Oireachtas committees: A joint Oireachtas committee has unanimously endorsed calls for the retention of the artists' exemption scheme and, also unanimously, supported the Arts Council in seeking funding of €79.3 million for 2006.
This represents an increase of just over €17 million on the 2005 figure.
It followed a presentation to the Joint Oireachtas Committee on Arts, Sport, Tourism, Community, Rural and Gaeltacht Affairs by the Arts Council chair, Olive Braiden, its director Mary Cloake, and council members Patrick Sutton and Theo Dorgan.
Ms Braiden said that in seeking just €79.3 million for 2007 they would "disappoint and distress many" but it was part of a strategy to move to an adequate level of funding by 2008. She said the Arts Council was working on a new strategy for the arts which, following "the most extensive period of consultation ever engaged in by the council" would chart "an exciting path for the arts in Ireland for the next 10 years." It was hoped to publish this strategy by early December, she said.
Noting that Ireland's direct funding of the arts was lower than that of any of its European counterparts, she said it was the Arts Council's goal to achieve a funding level of €100 million by 2008.
Calling for the retention of the artists' exemption scheme, Mr Dorgan opposed any capping of tax relief for artists, pointing out that just 2 per cent of artists would, currently, come within the 48 per cent tax bracket and that all such people had to do is leave the country.

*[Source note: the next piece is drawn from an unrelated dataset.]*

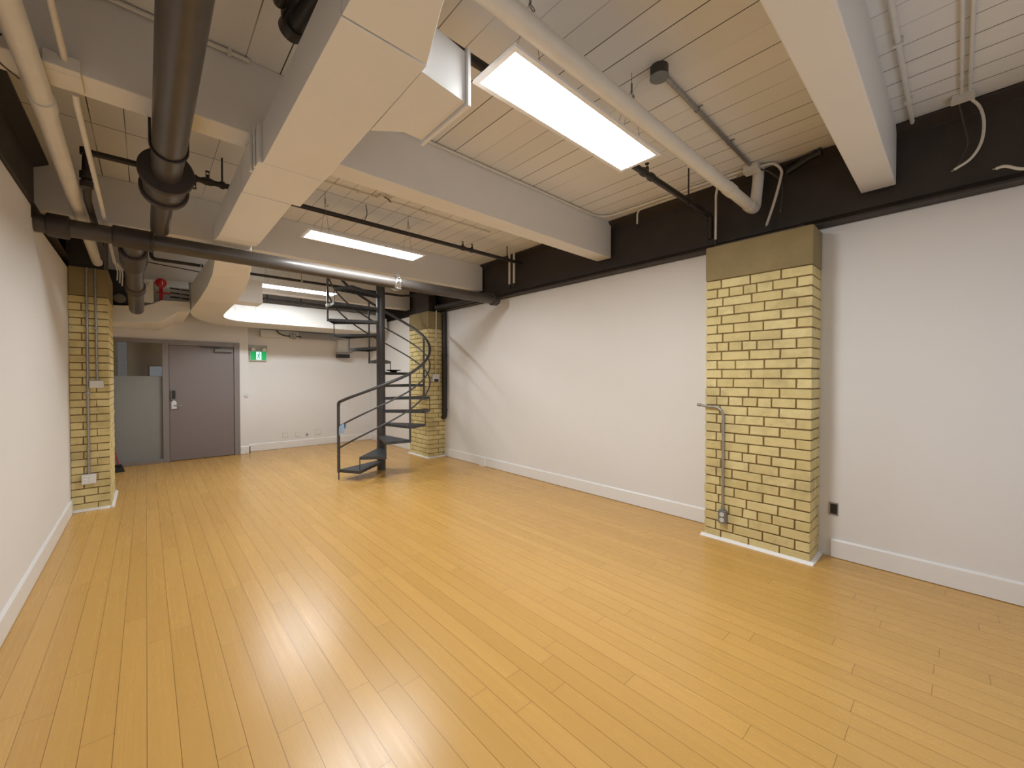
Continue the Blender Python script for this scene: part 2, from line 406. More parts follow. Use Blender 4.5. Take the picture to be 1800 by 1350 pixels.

This, he said, would simply mean a net loss to the country through the unemployment of people dependent on the work of artists.
Meanwhile, the Joint Oireachtas Committee on Finance and the Public Service was told yesterday by Fr Seán Healy of Cori that artists' tax exemptions should be capped at €20,000 and refundable tax credits for children should be introduced to produce a fairer tax system.
He felt that a small number of individual artists are gaining large tax-free incomes because of the reliefs.
He also suggested the Exchequer would gain at least €2 billion a year if all tax reliefs were standard rated at 20 per cent.
Loopholes in the tax system that allowed high-earners to use tax relief schemes to reduce their liability were "profoundly unfair", Fr Healy said.
"Only where benefits surpass the costs should the reliefs be retained," he said.
"In the future any proposed reliefs should be subject to detailed assessment before they are introduced."